Guterres hoped for a 'Climate Solidarity Pact between developed and developing economies and especially developed and emerging economies.' He noted 'a particular responsibility [for US and China] to join efforts to make this pact a reality.'
'Humanity has a choice' he ended, 'Cooperate or perish. It is either a Climate Solidarity Pact or a Collective Suicide Pact.'
Joe
Biden has appointed former Senator and presidential candidate John
Kerry as Special Envoy to the Climate Conference. Kerry promptly
announced a plan where developing countries can sell carbon credits to
corporations to offset their own emissions.

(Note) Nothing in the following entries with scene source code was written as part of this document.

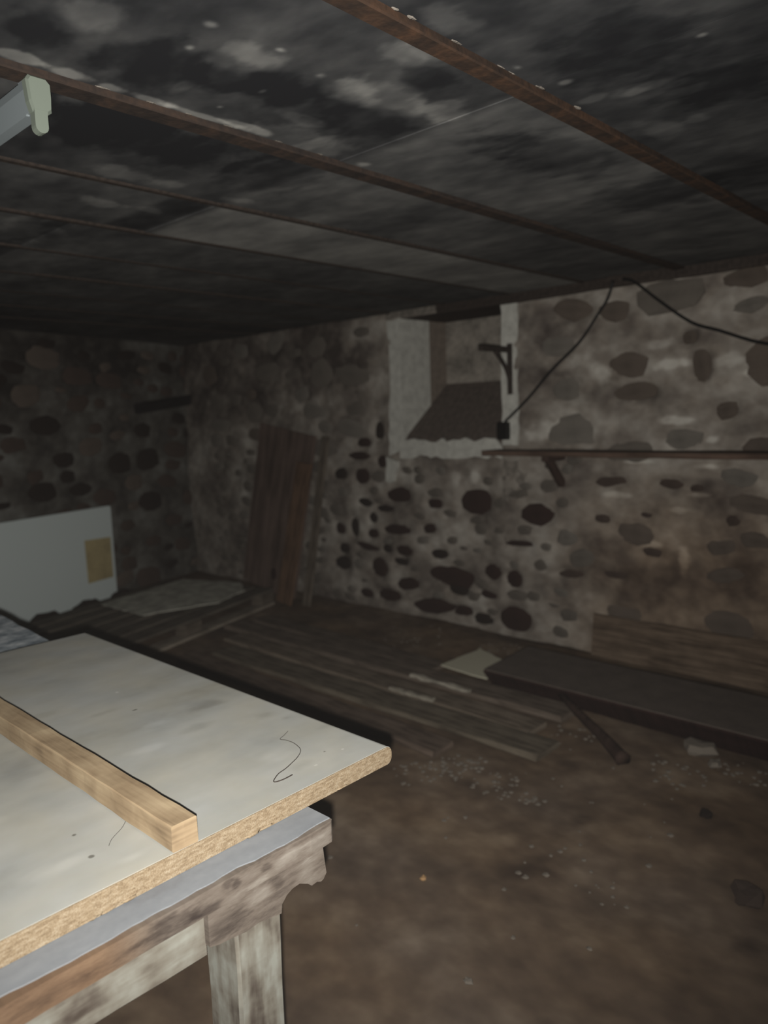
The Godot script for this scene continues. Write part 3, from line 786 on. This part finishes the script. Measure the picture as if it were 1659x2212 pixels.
func make_worktop() -> void:
	# profile across the board: square at the hidden side, rounded at the long free edge
	var prof := PackedVector2Array([Vector2(-0.45, 0.763), Vector2(-0.45, 0.8)])
	var prof2 := PackedVector2Array([Vector2(-0.449, 0.7632), Vector2(-0.449, 0.799)])
	for c in [[0.0145, 90.0, 0.7855], [0.0145, 0.0, 0.7775]]:
		for k in 7:
			var an := deg_to_rad(c[1] - k * 15.0)
			prof.append(Vector2(1.0215 + cos(an) * 0.0145, c[2] + sin(an) * 0.0145))
			prof2.append(Vector2(1.0215 + cos(an) * 0.0137, c[2] + sin(an) * 0.0137))
	var o := thing("worktop", "pale grey laminated worktop board with a bare chipboard cut edge, lying on the table", "worktop")
	var a := Vector2(-0.45, -2.3)
	var b := Vector2(1.05, -0.95)
	var uv := over(a, b, Vector3.RIGHT, Vector3.BACK)
	put("laminate_body", extruded(prof, -2.28, -0.9795, uv), M.laminate, o)
	var core := put("chipboard_core", extruded(prof2, -0.985, -0.9775), M.chip, o)
	core.set_meta("label", "cream coloured chipboard showing at the cut end")
	# crumbs torn out of the lower rim of the cut
	var tr := PackedVector3Array()
	for x in [0.41, 0.44, 0.47, 0.69, 0.695, 0.72, 0.9]:
		var l := lump(4, 6, 0.4).get_faces()
		for i in l.size(): tr.append(Vector3(x, 0.7665, -0.9775) + l[i] * Vector3(0.014, 0.003, 0.0035))
	put("torn_fibre", bake(tr, true), M.chip, o).set_meta("kind", "stuff")
	# the batten of pine
	var bat := put("pine_batten", timber(1.15, 0.043, 0.046, 0.0022, 0.0008, 24), M.pine, self, Transform3D(Basis(Vector3(0.0, 0, -1), Vector3.UP, Vector3(1, 0, 0)), Vector3(0.568, 0.8003, -0.979)))
	tag(bat, "square pine batten with knots and stains lying along the worktop", "batten")
	# thread
	var pts := PackedVector3Array()
	var flat := [0.946, -1.189, 0.927, -1.179, 0.91, -1.171, 0.915, -1.157, 0.916, -1.135, 0.909, -1.109, 0.899, -1.094, 0.879, -1.08, 0.857, -1.07, 0.834, -1.061, 0.814, -1.056, 0.798, -1.047, 0.788, -1.039, 0.79, -1.034, 0.802, -1.031, 0.815, -1.031, 0.826, -1.032]
	for k in range(0, flat.size(), 2): pts.append(Vector3(flat[k], 0.8012, flat[k + 1]))
	tag(put("thread", tube(smooth_path(pts), 0.0004, 5, 0.0011), M.old_iron), "thin dark curled thread lying on the worktop near its rounded edge", "thread")
	pts = PackedVector3Array([Vector3(0.492, 0.8008, -1.075), Vector3(0.505, 0.8008, -1.09), Vector3(0.53, 0.8008, -1.107), Vector3(0.545, 0.8008, -1.122)])
	tag(put("hair", tube(smooth_path(pts), 0.00035, 4), M.old_iron), "single dark hair lying on the worktop left of the pine batten", "hair")

func make_far_bench() -> void:
	var o := thing("far_bench", "bench with a blue-white paint-streaked top beyond the far end of the worktop", "bench", Vector3(0.3, 0, -2.33))
	var edge := PackedVector2Array([Vector2(-0.8, 0.0), Vector2(-0.8, 1.1), Vector2(0.735, 1.1)])
	for k in 13:
		edge.append(Vector2(0.728 - k * 0.0055 + rng.randf_range(-0.003, 0.003), 1.09 - k * 0.0905))
	put("bench_top", extruded(edge, 0.735, 0.763), M.streaks, o, Transform3D(Basis(Vector3(1, 0, 0), Vector3(0, 0, -1), Vector3(0, 1, 0)), Vector3.ZERO))
	for at in [Vector2(0.45, -0.1), Vector2(-0.7, -0.1), Vector2(0.5, -1.0), Vector2(-0.7, -1.0)]:
		put("leg", timber(0.735, 0.06, 0.06, 0.004, 0.002, 6), M.worn, o, Transform3D(Basis(Vector3(0, 1, 0), Vector3(-1, 0, 0), Vector3(0, 0, 1)), Vector3(at.x + 0.03, 0.0, at.y)))

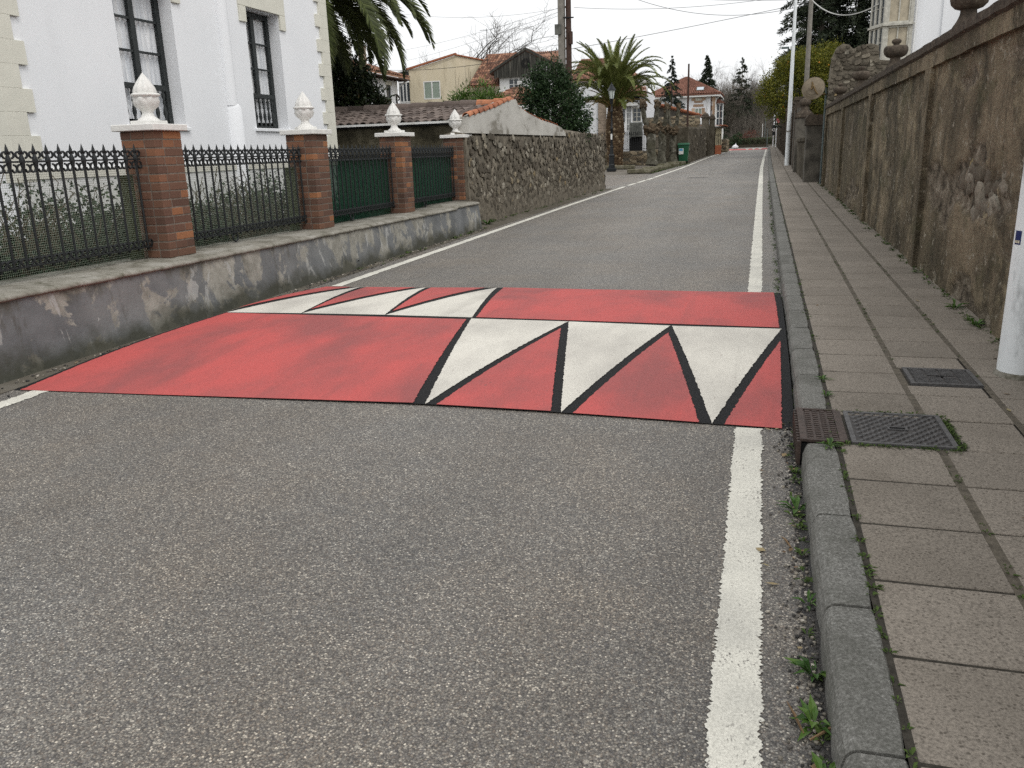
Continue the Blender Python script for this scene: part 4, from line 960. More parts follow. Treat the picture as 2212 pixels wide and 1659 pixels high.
# garden side ground of the higher plot
q = MB(); q.box(1.9, 30, -5, 60, .0, 1.6); tag(q.build('raised_garden', 'ground_earth'), 'raised garden ground behind the tall plaster wall', 'garden', None, 'structure')
# ---- rubble gable wall closing the plot
def stone_patch(parent, O, U, N, L, H, sw, sh, mat, seed, top=None, dep=.05, limit=300, jit=.35, nm='stone', meshes=10):
    """irregular stones bedded in a wall face; the largest share are pieces of their own"""
    rd = random.Random(seed); base = []
    for v in range(meshes):
        q = MB(); k = 8; ring = []; 
        for j in range(k):
            a = 2 * PI * j / k + rd.uniform(-.2, .2); rr = rd.uniform(.62, 1.0); c_, s_ = math.cos(a), math.sin(a); sq = 1 / max(abs(c_), abs(s_)) ** .75; ring.append((c_ * rr * sq, s_ * rr * sq))
        for sc, n_ in ((1.0, -.6), (1.0, .45), (.84, .95)):
            for u, w in ring: q.v.append((u * sc, n_ + rd.uniform(-.12, .12) * (n_ > 0), w * sc))
        q.v.append((rd.uniform(-.2, .2), 1.0, rd.uniform(-.2, .2)))
        for a in range(2):
            for j in range(k): j2 = (j + 1) % k; q.f.append((a * k + j, a * k + j2, (a + 1) * k + j2, (a + 1) * k + j))
        for j in range(k): q.f.append((2 * k + j, 2 * k + (j + 1) % k, 3 * k))
        q.f = [f[::-1] for f in q.f]; base.append(q)
    me = [b.mesh(nm, mat) for b in base]
    spots = []; z = 0; r_ = 0
    while z < H:
        hh = sh * rd.uniform(.75, 1.25); u = rd.uniform(0, sw) - sw
        while u < L:
            w = sw * rd.uniform(.55, 1.5); zc = z + hh / 2 + rd.uniform(-.45, .45) * hh * jit / .35; uc = u + w / 2
            tp = top(uc) if top else H
            if 0 <= uc <= L and zc + hh * .35 < tp: spots.append((uc, zc, w, hh))
            u += w
        z += hh
    rot = math.atan2(U.y, U.x); rest = MB(); rd.shuffle(spots) if limit < len(spots) else None
    spots.sort(key=lambda s: s[0]) if limit < len(spots) else None
    for i, (uc, zc, w, hh) in enumerate(spots):
        v = rd.randint(0, meshes - 1); p = O + U * uc + Z * zc; d = dep * rd.uniform(.45, 1.2); tw_ = rd.uniform(-jit, jit)
        sx, sz_ = w * .55 * rd.uniform(.85, 1.15), hh * .56 * rd.uniform(.8, 1.2)
        if i < limit:
            o = put(bpy.data.objects.new(nm, me[v]), parent, tuple(p)); R = Matrix((( U.x, N.x, 0), (U.y, N.y, 0), (0, 0, 1))).to_4x4()
            mat_ = R @ Matrix.Rotation(tw_, 4, 'Y') @ Matrix.Diagonal((sx, d, sz_, 1)); L_ = o.location.copy(); o.matrix_basis = Matrix.Translation(L_) @ mat_
        else:
            Rm = Matrix(((U.x, N.x, 0), (U.y, N.y, 0), (0, 0, 1))) @ Matrix.Rotation(tw_, 3, 'Y') @ Matrix.Diagonal((sx, d, sz_))
            rest.add([p + Rm @ Vector(q_) for q_ in base[v].v], base[v].f)
    if rest.v: rest.build(nm, mat, parent, kind='stuff')
    return len(spots)
rw = thing('rubble_gable_wall', 'round shouldered rubble stone wall behind the end of the plaster wall', 'wall', (2.6, 24.4, .5))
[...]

The idea is not new and the criticism of this sort of plan has always been that rich countries or their corporations are paying for someone else to cut emissions, instead of reducing their own. Some attach the label 'greenwashing' to this kind of scheme.
Rich
countries have already offered to provide some kind of assistance to
poorer nations to cut emissions, and up to $11 billion has been pledged
but the money has yet to materialize. The public and therefore
legislators are loath to
dole out more money to countries viewed as sinkholes. Trump's definition was more vulgar.